Performance impacts of mirroring rootvg

In mirroring, when a write occurs, it must occur to all logical volume copies. Typically, this write takes longer than the logical volume that is not mirrored.

Although mirroring is common for customer data, particularly in database environments, it is used less frequently for system volumes.

Mirroring can also cause more processor overhead, because two disk I/Os take more instructions to complete than one. It is important to understand the layout of the rootvg logical volumes so one can guess where problems might exist when mirroring the rootvg logical volumes.

The logical volumes that are found in rootvg that includes the files in /, and the heavily used /usr/bin file where many executable programs exist, must be read-mostly data. The paging space must have writes only if the amount of physical memory in the system is insufficient to hold the current level of activity. It is common for systems to page from time to time, but sustained heavy paging usually leads to poor response time.
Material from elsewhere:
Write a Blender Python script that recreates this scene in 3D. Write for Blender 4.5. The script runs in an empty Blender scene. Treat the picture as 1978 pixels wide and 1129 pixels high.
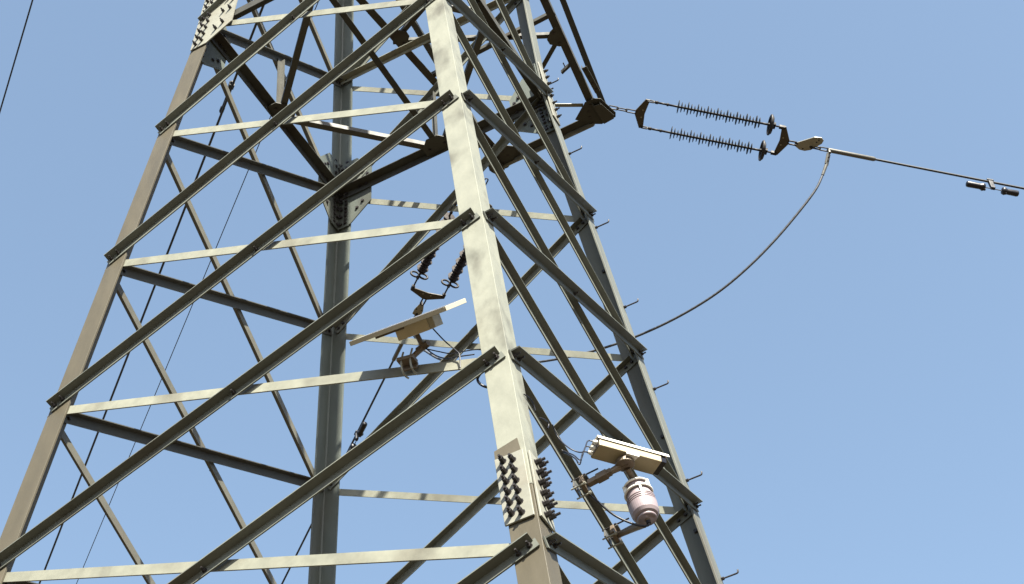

The addition of physical memory generally resolves this issue.

The /tmp and /var file systems do see file-write activity for many types of applications. Applications, such as the compiler, often create and write temporary files in the /tmp directory. The /var directory receives files that are assigned for mail and printer queues. The jfslog is write only during normal operation. In the remaining file systems, only the /home directory is active during normal operation. The user home directories are frequently placed in other file systems, which simplifies rootvg management.

The rootvg can be mirrored by mirroring each logical volume in rootvg with the mklvcopy command or by mirroring the entire volume group by using the mirrorvg command.

By default, the mirrorvg command uses the parallel scheduling policy and leaves write-verify off for all logical volumes. It does not enable mirror-write consistency for page space. It does enable mirror-write consistency for all other logical volumes. Place the logical volumes that are frequently written close to the outer edge of the disk to minimize the seek distance between the logical volume and the mirror-write consistency cache.

The mirroring rootvg does not significantly affect the performance that is if paging space is mirrored, the slowdown is directly related to the paging rate. So systems that are configured to support high paging rates, with paging spaces on rootvg, might not want to implement rootvg mirroring.

In summary, mirrored rootvg might be worth considering when your workload does not have high sustained paging rates.